Desde hace dos años, soplan vientos de frescura y esperanza para la Iglesia y la humanidad con la llegada de Francisco a la sede romana. El mundo ha quedado conmovido por su sonrisa, por su solicitud paternal, por sus gestos de simpatía y humildad. Impresionan su acercamiento con las confesiones cristianas evangélicas, el diálogo con otras religiones (dentro de las cuales no tiene sólo interlocutores, sino amigos), su respeto a jóvenes y ancianos, su interés por la educación, su preocupación por los pobres. Todos los días despertamos preguntándonos que sorpresa tendrá hoy para darnos.
Pero este Papa no
sólo da: también nos exige.
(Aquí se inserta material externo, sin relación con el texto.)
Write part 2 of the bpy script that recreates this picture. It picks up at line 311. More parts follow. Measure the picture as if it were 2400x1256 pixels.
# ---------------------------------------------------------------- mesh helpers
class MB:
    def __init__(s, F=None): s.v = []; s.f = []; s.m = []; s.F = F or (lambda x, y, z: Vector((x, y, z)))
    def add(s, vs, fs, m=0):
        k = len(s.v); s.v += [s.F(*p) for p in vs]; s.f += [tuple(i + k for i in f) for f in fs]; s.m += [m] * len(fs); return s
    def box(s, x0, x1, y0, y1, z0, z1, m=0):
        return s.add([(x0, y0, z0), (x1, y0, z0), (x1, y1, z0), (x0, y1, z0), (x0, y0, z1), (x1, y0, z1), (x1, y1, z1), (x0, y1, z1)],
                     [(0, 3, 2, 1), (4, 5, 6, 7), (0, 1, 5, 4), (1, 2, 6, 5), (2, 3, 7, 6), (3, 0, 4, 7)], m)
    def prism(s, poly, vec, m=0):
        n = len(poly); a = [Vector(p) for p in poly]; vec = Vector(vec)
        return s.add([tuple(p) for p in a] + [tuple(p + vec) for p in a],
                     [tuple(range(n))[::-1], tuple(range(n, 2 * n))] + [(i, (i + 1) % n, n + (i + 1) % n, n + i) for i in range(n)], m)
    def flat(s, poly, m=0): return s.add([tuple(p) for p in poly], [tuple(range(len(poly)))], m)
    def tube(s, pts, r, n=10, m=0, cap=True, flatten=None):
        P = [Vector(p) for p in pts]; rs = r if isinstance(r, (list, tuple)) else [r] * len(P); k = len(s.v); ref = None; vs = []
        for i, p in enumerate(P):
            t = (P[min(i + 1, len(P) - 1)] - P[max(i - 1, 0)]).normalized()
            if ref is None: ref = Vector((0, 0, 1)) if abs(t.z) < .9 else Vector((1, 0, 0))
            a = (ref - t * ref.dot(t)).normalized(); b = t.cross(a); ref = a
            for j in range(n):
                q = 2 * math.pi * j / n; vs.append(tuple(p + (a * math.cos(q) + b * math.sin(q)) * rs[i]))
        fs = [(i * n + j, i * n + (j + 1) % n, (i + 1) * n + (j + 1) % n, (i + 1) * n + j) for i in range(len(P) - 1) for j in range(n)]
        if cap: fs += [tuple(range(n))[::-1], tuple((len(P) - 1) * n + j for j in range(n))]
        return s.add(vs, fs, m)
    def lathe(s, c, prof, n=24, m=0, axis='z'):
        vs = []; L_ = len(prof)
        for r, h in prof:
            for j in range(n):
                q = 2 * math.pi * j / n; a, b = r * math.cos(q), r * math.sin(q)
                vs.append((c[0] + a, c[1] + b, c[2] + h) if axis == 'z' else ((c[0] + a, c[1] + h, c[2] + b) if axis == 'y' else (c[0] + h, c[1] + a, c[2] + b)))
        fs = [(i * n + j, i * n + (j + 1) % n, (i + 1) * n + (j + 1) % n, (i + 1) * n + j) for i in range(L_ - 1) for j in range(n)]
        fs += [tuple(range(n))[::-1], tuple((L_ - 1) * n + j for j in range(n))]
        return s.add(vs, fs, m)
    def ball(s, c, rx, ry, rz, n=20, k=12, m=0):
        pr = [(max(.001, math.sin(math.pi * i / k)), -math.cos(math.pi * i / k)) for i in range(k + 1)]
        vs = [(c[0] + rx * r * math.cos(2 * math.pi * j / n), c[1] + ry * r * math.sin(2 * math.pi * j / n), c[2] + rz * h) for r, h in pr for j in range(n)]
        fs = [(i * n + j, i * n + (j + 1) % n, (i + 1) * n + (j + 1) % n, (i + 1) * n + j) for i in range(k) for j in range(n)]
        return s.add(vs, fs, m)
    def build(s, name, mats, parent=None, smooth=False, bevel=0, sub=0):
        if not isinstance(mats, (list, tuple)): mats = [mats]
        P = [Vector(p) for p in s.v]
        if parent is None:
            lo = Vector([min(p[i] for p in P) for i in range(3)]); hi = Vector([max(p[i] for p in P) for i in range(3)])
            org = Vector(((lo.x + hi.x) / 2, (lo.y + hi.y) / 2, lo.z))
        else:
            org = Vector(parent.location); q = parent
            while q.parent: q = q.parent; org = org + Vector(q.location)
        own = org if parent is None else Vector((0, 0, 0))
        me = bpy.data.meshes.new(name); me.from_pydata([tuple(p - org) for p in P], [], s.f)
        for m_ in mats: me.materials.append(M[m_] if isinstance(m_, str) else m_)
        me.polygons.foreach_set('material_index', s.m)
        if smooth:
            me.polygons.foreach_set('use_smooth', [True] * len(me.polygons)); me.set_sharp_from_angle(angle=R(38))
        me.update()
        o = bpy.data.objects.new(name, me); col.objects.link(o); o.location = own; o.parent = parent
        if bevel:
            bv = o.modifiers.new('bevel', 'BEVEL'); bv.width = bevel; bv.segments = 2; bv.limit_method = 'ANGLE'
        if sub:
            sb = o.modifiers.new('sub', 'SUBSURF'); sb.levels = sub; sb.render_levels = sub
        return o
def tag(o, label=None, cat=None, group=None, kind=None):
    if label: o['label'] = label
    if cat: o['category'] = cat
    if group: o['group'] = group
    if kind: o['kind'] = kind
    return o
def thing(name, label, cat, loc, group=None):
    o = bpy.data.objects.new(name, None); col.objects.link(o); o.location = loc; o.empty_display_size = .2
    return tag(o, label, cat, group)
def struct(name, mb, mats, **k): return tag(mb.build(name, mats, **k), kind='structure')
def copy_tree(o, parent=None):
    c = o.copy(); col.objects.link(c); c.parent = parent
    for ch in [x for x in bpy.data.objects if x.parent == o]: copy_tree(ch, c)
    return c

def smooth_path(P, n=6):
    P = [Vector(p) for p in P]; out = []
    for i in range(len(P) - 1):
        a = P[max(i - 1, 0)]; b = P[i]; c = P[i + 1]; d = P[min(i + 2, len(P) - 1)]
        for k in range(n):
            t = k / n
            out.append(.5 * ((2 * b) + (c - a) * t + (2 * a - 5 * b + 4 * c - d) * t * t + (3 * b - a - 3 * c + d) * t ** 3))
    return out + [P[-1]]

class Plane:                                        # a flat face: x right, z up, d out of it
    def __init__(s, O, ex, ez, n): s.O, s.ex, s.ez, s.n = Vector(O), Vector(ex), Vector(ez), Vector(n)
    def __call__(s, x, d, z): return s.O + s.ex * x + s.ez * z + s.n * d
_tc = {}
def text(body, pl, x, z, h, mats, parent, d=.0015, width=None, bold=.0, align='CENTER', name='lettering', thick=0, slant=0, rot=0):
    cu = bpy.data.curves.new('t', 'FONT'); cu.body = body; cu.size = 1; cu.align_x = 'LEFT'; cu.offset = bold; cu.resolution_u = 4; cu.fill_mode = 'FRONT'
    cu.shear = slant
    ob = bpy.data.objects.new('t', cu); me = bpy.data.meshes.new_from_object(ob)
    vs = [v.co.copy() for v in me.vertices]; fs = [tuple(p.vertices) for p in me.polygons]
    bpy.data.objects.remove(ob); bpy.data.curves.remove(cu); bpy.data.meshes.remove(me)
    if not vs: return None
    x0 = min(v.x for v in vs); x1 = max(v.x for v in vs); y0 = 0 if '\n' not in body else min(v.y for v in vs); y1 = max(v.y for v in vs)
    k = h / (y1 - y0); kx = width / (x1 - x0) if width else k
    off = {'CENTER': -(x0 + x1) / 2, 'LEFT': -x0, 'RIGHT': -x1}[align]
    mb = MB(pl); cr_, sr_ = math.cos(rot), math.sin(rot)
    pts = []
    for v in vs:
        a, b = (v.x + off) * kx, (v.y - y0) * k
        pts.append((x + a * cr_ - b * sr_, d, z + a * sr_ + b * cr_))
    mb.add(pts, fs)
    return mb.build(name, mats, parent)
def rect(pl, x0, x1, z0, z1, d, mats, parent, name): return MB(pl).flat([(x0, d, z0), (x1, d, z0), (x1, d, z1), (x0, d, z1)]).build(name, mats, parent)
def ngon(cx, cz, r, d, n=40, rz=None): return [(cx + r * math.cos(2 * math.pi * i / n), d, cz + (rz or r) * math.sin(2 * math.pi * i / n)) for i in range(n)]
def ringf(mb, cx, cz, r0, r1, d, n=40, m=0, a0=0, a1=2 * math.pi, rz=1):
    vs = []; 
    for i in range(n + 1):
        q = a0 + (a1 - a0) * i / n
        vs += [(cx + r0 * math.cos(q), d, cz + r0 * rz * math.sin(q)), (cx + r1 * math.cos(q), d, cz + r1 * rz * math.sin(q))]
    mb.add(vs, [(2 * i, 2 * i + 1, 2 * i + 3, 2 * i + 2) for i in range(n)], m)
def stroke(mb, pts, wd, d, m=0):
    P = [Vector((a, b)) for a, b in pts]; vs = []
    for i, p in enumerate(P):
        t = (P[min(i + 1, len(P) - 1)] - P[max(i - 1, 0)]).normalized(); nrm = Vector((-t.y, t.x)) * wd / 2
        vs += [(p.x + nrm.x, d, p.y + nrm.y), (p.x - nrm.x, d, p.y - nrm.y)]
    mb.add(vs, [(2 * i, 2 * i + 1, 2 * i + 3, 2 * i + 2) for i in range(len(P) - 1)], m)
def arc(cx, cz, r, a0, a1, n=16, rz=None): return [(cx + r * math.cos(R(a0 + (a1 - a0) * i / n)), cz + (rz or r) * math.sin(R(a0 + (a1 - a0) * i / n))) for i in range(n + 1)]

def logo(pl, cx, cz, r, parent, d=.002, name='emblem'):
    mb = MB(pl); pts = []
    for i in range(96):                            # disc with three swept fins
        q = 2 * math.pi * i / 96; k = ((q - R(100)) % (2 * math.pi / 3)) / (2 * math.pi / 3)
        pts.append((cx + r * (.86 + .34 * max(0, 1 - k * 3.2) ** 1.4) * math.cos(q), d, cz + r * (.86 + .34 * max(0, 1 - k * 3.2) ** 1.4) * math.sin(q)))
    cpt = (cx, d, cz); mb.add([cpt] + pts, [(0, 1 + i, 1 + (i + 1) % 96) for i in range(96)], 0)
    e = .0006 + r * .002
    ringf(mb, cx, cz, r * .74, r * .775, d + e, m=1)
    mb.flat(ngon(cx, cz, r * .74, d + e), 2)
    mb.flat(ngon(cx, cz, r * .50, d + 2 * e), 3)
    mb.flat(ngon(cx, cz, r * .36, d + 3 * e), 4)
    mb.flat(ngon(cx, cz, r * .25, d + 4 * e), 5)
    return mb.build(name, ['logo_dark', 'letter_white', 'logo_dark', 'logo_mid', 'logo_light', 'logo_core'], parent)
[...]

Quiere una Iglesia misionera, y a eso nos llama no
sólo con suavidad, sino con energía. Porque su bondad no significa ser débil de
carácter, ni blando a la hora de hacer concesiones. Sigue siendo Jorge
Bergoglio, el mismo que, como Arzobispo de Buenos Aires, no se caracterizó por
una actitud pasiva, ni por ser fácil aceptador de personas.
Por eso, no pensemos, como hicieron algunos en
tiempos de Juan XXIII, en los albores del Concilio Vaticano II, que las
reformas “de fondo” del Papa tendrán que ver con el modelo de la sotana de los
curas o el largo del hábito de las monjas. Dejemos de lado la superficialidad a
la que nos invitan algunos medios sensacionalistas, y sepamos descubrir, detrás
de la sonrisa del Papa Francisco, la voz tranquila pero firme del Cardenal
Bergoglio que nos exhorta a dejarnos de “peinar ovejas” y salir a la calle a
evangelizar con el testimonio de la caridad.